Effects of Distributed Professional Development Featuring Vocabulary and Comprehension Instruction on Fourth Grade Student Outcomes

Effects of Distributed Professional Development Featuring Vocabulary and Comprehension Instruction on Fourth Grade Student Outcomes

First Author: Elizabeth Swanson -- The University of Texas at Austin
Additional authors/chairs: 
Alicia Stewart
Keywords: Professional Development, Reading, Vocabulary, Comprehension, content area reading
Abstract / Summary: 

This presentation will focus on results from a multi-cohort randomized controlled trial conducted to examine the efficacy of a distributed professional development model featuring STRIVE—a set of vocabulary and reading comprehension instructional practices situated within fourth grade social studies. 81 schools were randomly assigned to one of three conditions: a) researcher supported professional development, b) school supported professional development, and c) business as usual (BAU). Teachers in both treatment groups attended an initial workshop led by researchers prior to STRIVE implementation. The two follow up teacher study team meetings took place at 6-week intervals and were led by either researchers (i.e. researcher supported PD) or school based leaders (i.e. school supported PD).

Results indicate that teachers in both treatment conditions implemented more STRIVE components during social studies instruction than did teachers in the BAU condition.
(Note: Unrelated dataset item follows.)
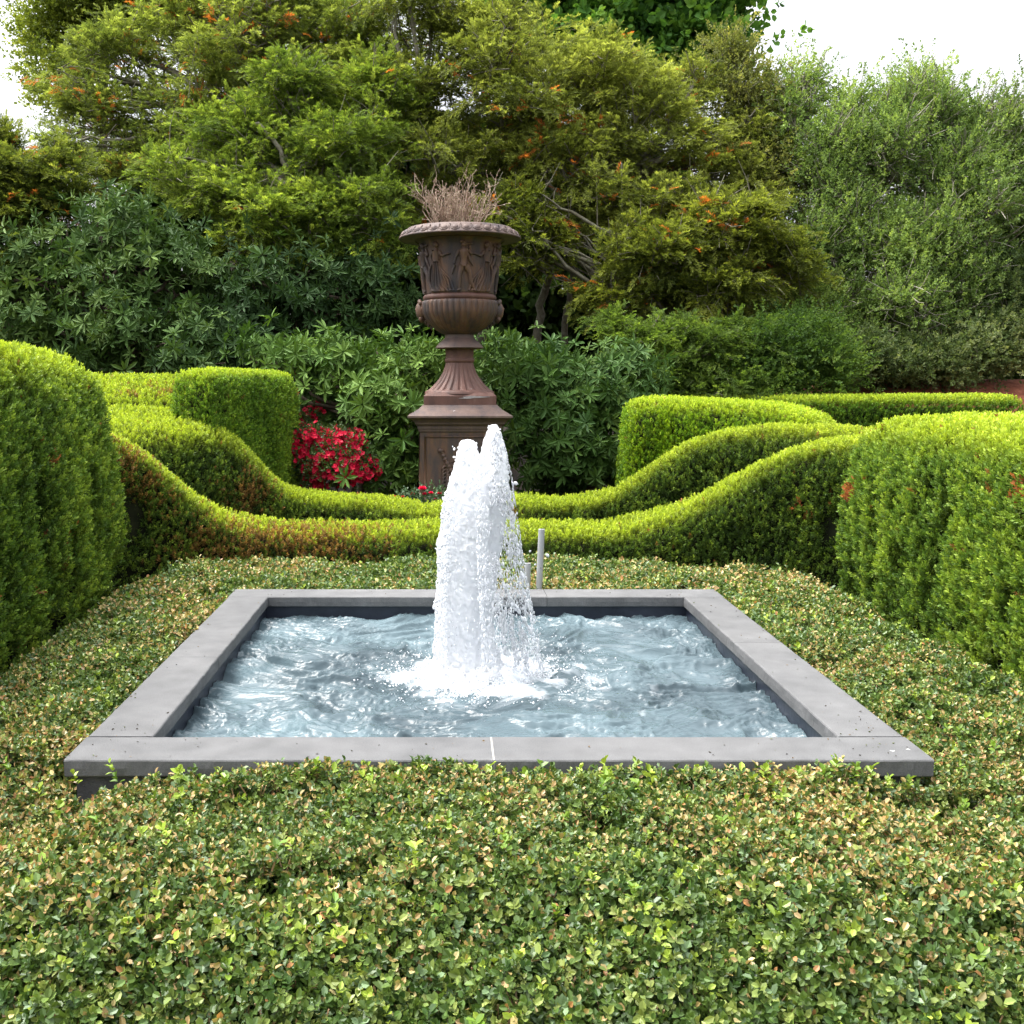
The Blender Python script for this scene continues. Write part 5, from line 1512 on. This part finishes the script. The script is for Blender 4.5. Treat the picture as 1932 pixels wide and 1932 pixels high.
# low shrubs right of centre
tree("low_shrub", "low spreading fresh green yew shrub above the rhododendron, right of the pedestal", "shrub", gb(1280, 14.0),
     [plobe(1230, 650, 13.8, 90, 40, .6), plobe(1310, 670, 13.7, 100, 50, .6), plobe(1180, 620, 14, 60, 25, .5), plobe(1380, 640, 14, 90, 40, .6), plobe(1240, 730, 13.5, 80, 40, .5), plobe(1340, 740, 13.4, 110, 35, .5)], None,
     PR_SPRAY, .8, 260, 30, .24, bough=.6, cols=((.05, .09, .018), (.12, .19, .034), (.28, .38, .07)), trunk_r=.04, yr=True, flat=.4, stems=3, twigs=.3)
tree("low_shrub", "rounded dense box shrub with dark centre, behind the hedge right of the urn", "shrub", gb(1460, 14.2),
     [plobe(1440, 690, 14.0, 90, 55, .6), plobe(1520, 700, 14.0, 80, 50, .6), plobe(1400, 730, 13.7, 80, 30, .5), plobe(1480, 640, 14.3, 80, 35, .5)], None,
     PR_SMALL, 1.0, 200, 40, .22, ((.04, .085, .02), (.085, .155, .03), (.18, .27, .05)), trunk_r=.04, stems=4, twigs=.3, flat=.8)
tree("low_shrub", "pale variegated shrub at the far right, beside the red mulch", "shrub", gb(1800, 15.2),
     [plobe(1660, 700, 15.2, 80, 45, .6), plobe(1760, 690, 15.2, 90, 50, .6), plobe(1850, 660, 15.4, 80, 60, .6), plobe(1900, 600, 15.8, 70, 70, .7), plobe(1600, 690, 15.0, 50, 40, .4)], None,
     PR_SMALL, 1.15, 240, 34, .26, ((.05, .085, .03), (.12, .17, .06), (.30, .34, .16)), trunk_r=.04, stems=5, twigs=.5, flat=.7, bare=1)
# right hand thicket: fine leafed shrubs on grey fanning stems
TG = "tall small-leafed shrubs at the right against the sky"
TC = ((.09, .15, .045), (.21, .31, .09), (.42, .54, .15))
def fan(px, Y, tips, py0=740):
    return [(tp([(px, py0, Y), (px * .75 + a * .25, (py0 * .6 + b_ * .4), Y - .1), (px * .35 + a * .65, py0 * .28 + b_ * .72, Y - .15), (a, b_ + 40, Y)]), .026) for a, b_ in tips]
tree("tall_shrub", "tall airy shrub with a spiky top, leftmost of the shrubs right of the yews", "shrub", gb(1560, 16.6),
     [plobe(1560, 370, 16.6, 80, 100, .8), plobe(1590, 250, 16.9, 55, 60, .6), plobe(1500, 240, 17, 45, 60, .5), plobe(1640, 330, 16.7, 80, 90, .8), plobe(1530, 520, 16.2, 90, 90, .8), plobe(1620, 470, 16.2, 90, 90, .8), plobe(1590, 610, 15.9, 100, 70, .7), plobe(1690, 240, 17, 50, 70, .6), plobe(1510, 170, 17, 20, 25, .3)], TG,
     PR_SMALL, 1.12, 500, 22, .22, TC, trunk_r=.05, stems=1, twigs=1.0, bare=5, limb_r=.034, flat=1.35, barkm=M_twiggy, up=.7, trunk_pts=fan(1540, 16.6, [(1500, 170), (1560, 280), (1600, 200), (1650, 300), (1700, 210), (1620, 450)]))
tree("tall_shrub", "tall shrub in the middle of the right-hand thicket, its stems fanning to the right", "shrub", gb(1700, 16.4),
     [plobe(1760, 360, 16.6, 80, 90, .8), plobe(1740, 260, 16.9, 60, 70, .6), plobe(1800, 440, 16.2, 90, 90, .8), plobe(1720, 490, 16.0, 90, 80, .8), plobe(1690, 600, 15.7, 90, 70, .7), plobe(1790, 580, 15.8, 90, 80, .7), plobe(1790, 260, 17, 60, 60, .6), plobe(1740, 190, 17.2, 18, 40, .3)], TG,
     PR_SMALL, 1.12, 440, 22, .22, TC, trunk_r=.05, twigs=1.0, bare=5, limb_r=.034, flat=1.35, barkm=M_twiggy, up=.7, trunk_pts=fan(1640, 16.4, [(1745, 180), (1790, 260), (1830, 380), (1800, 480), (1860, 520), (1740, 420)]))
tree("tall_shrub", "tall shrub at the right edge of the picture, top sloping down", "shrub", gb(1860, 16.8),
     [plobe(1860, 340, 16.9, 70, 80, .7), plobe(1900, 420, 16.6, 80, 90, .8), plobe(1960, 340, 17, 80, 90, .8), plobe(1900, 540, 16.3, 90, 80, .8), plobe(1980, 480, 16.4, 80, 100, .8), plobe(1900, 250, 17.2, 35, 40, .4), plobe(1860, 620, 16.0, 90, 60, .7)], TG,
     PR_SMALL, 1.12, 400, 22, .22, ((.07, .115, .038), (.16, .235, .068), (.33, .42, .12)), trunk_r=.05, twigs=1.0, bare=5, limb_r=.034, flat=1.35, barkm=M_twiggy, up=.7, trunk_pts=fan(1760, 16.8, [(1860, 260), (1905, 210), (1920, 360), (1960, 300), (1960, 430), (1930, 540)]))
# yellowish twiggy tree between yews and thicket
tree("slender_tree", "slender yellow-leafed tree standing between the big yew and the right-hand thicket", "tree", gb(1430, 17.2),
     [plobe(1390, 200, 17.4, 45, 80, .5), plobe(1440, 260, 17.3, 50, 80, .5), plobe(1410, 340, 17.1, 60, 70, .6), plobe(1470, 360, 17.0, 45, 90, .5), plobe(1375, 120, 17.6, 30, 40, .4)], None,
     PR_LEAFY, .95, 180, 22, .28, ((.10, .13, .04), (.22, .24, .07), (.42, .40, .13)), trunk_r=.05, twigs=.9, bare=3, limb_r=.024, stems=3, flat=.9)
# maple and pale tree further back
tree("maple_tree", "deep green broad-leafed maple standing behind the yews, above the urn", "tree", gb(1150, 25),
     [plobe(1050, 20, 25, 110, 80, 1.6), plobe(1180, 10, 25, 120, 90, 1.6), plobe(1290, 30, 25, 90, 80, 1.4), plobe(1120, 100, 24.5, 100, 50, 1.2), plobe(1300, 110, 24.5, 80, 50, 1.2), plobe(1200, 160, 24.5, 120, 60, 1.2), plobe(1150, -120, 25, 200, 100, 2.2)], None,
     PR_MAPLE, 1.25, 330, 26, .62, ((.05, .13, .03), (.11, .25, .045), (.24, .42, .07)), trunk_r=.2, twigs=.4, limb_r=.07, flat=.5, orient=.4)
tree("pale_tree", "pale yellow-green deciduous tree at the top left against the sky", "tree", gb(200, 23),
     [plobe(130, 70, 23, 60, 80, 1.2), plobe(190, 10, 23, 100, 90, 1.4), plobe(290, 50, 23.4, 110, 100, 1.4), plobe(145, 175, 22.6, 50, 60, 1.0), plobe(420, 40, 23.6, 110, 90, 1.4), plobe(180, -90, 23, 110, 80, 1.6), plobe(85, 90, 23, 25, 40, .6)], None,
     PR_LEAFY, 1.5, 300, 28, .5, ((.10, .14, .025), (.22, .28, .04), (.42, .46, .09)), trunk_r=.16, twigs=.5, limb_r=.06, flat=.8, orient=.4)
# the wood far beyond, one mass
pts_, dirs_ = [], []
n = 22000
x_ = rng.uniform(-16, 22, n); top_ = 3.6 + 3.2 * np.exp(-((x_ + .4) / 7.0) ** 6) + .7 * fbm(np.stack([x_ * .35, x_ * 0, x_ * 0], -1), 9, 3)
z_ = .2 + (top_ - .2) * R(n) ** .8; y_ = 24 + rng.normal(0, .5, n) + .5 * fbm(np.stack([x_, z_, x_ * 0], -1), 19, 3)
pos = np.stack([x_, y_, z_], -1)
t = np.clip(.5 + .5 * fbm(pos * 1.2, 29, 2) + rng.normal(0, .2, n), 0, 1)
V, Q, Cc = scatter(PR_MAPLE, pos, norm(np.array((0, -.8, .6)) + rng.normal(size=pos.shape) * .5), rng.uniform(1.3, 2.2, n), mixc((.02, .045, .014), (.07, .13, .03), t))
o = newmesh("distant_wood", V, Q, M_tree, None, Cc)
tag(o, "shaded mass of undergrowth filling the gaps far behind the trees", "undergrowth", None, 'stuff')

# bits of leaf and seed husk fallen on the coping
pos, cl_ = [], []
while len(pos) < 190:
    x_, y_ = rng.uniform(BX0, BX1), rng.uniform(BY0, BY1)
    if (ix0 - .015 < x_ < ix1 + .015) and (iy0 - .015 < y_ < iy1 + .015): continue
    near_c = np.exp(-((x_ - ix1 - .1) ** 2 + (y_ - iy0) ** 2) / .05) + np.exp(-((x_ - ix0) ** 2 + (y_ - iy0) ** 2) / .03)
    if R(1)[0] > .12 + near_c: continue
    pos.append((x_, y_, ZC + .0035)); cl_.append(np.array(((.05, .04, .03), (.20, .13, .06), (.10, .12, .04))[rng.integers(0, 3)]))
pos = np.array(pos)
zd = norm(rng.normal(size=pos.shape) * np.array((1, 1, .12)))
def proto_bit(r):
    V = leaf6((0, 0, 0), (0, 0, 1), rv(r), .012, .006, .3, .2); V[:, 2] -= .005
    return V, np.array([[0, 1, 2, 3], [0, 3, 4, 5]]), np.ones(6)
V, Q, Cc = scatter([proto_bit(pr_) for _ in range(4)], pos, zd, rng.uniform(.3, 1.0, len(pos)), np.array(cl_))
o = newmesh("leaf_litter", V, Q, M_box, None, Cc)
tag(o, "tiny brown leaf bits scattered on the bluestone coping", "leaf litter", None, 'stuff')
# one big dry leaf on the far right corner of the coping
q_ = P(1350, 1104, 6.46); 
lf = leaf6((0, 0, 0), (.6, .5, .35), (0, -.4, 1), .055, .038, .35, .25) + np.array((q_[0] - .01, 6.44, ZC + .006))
o = newmesh("fallen_leaf", lf, np.array([[0, 1, 2, 3], [0, 3, 4, 5]]), M_box, None, np.tile((.42, .30, .16), (6, 1)))
tag(o, "curled tan leaf lying on the far right corner of the coping", "leaf")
In addition, students in treatment teachers’ classrooms outperformed their peers in the BAU classrooms to a statistically significant level on measures of content knowledge (g = 0.81 to 0.83), vocabulary (g = 0.78), and content reading comprehension (g = 0.23 to 0.36). Students in all groups performed equally well on a standardized measure of reading comprehension. We will also present the predictive role of teacher quality and implementation fidelity on standardized reading comprehension outcomes.